Space Exploration Technologies, Inc., or SpaceX, has received a $100 million dollar Air Force contract to build and supply launch vehicles for the Defense Department. This could be a breakthrough for the emerging Space Economy, as the Department of Defense had apparently decided it can't keep all its launch eggs in the costly technology of the sixties (traditional booster rockets) and the now thirty year old Space Shuttle.
This could play out like some other hard to fund from the private sector projects that explode once government steps in and puts money on the table. The funding for SpaceX will likely attract venture capital to both SpaceX and to other fledgling space vehicle companies. The competition will keep innovation high and prices low, and will open space to nongovernment activities like tourism, although the FAA is meddling already with Virgin Galactic's plans to use new designs from Bert Rutan's Scaled Composites, which won the X Prize last year. The FAA is determined to make sure that space tourists know that space flight is "dangerous." Unless you have lived under a rock for the past thirty years, I don't think that needs a lot of explaining.

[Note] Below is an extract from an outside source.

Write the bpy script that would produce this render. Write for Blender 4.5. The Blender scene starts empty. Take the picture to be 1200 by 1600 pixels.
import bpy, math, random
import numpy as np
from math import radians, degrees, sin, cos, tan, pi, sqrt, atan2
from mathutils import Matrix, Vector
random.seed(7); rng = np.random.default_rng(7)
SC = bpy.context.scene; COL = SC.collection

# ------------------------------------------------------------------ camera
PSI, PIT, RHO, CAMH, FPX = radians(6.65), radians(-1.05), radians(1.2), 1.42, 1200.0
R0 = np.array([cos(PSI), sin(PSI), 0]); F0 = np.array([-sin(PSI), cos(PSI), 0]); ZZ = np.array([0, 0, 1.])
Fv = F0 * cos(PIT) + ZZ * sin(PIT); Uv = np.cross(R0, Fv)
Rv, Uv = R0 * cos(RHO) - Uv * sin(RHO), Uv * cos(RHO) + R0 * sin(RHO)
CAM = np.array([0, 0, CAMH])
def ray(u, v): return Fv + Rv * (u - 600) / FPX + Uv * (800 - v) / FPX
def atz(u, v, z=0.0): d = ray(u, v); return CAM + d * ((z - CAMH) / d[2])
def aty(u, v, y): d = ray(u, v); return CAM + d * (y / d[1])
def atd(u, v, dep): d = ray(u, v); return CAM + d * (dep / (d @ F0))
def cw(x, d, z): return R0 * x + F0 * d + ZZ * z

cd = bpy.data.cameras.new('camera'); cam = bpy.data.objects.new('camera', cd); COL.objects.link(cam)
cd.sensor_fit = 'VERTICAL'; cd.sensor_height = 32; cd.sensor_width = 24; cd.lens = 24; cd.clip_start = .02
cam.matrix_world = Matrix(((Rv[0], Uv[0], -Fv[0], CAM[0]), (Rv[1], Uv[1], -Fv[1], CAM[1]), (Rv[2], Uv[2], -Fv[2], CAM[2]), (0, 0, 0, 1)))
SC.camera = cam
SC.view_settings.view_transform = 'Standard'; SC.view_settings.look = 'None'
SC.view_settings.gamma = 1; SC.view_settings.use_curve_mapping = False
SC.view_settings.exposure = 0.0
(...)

Most of the Wright Brother's early test pilots died in crashes, as did many others anxious for a joy ride in the new flying machines. If the FAA had been around then, the Wright Brothers never would have been able to cut through the red tape that would have been required for the Kitty Hawk flights, and we'd still be taking steamships across the ocean because flying through the air is "dangerous."
Keep an eye on the Space Economy. As it unfolds over the next thirty years, it will dwarf any previous economic boom in history, and make the dot-com bubble look like a an awfully small bubble.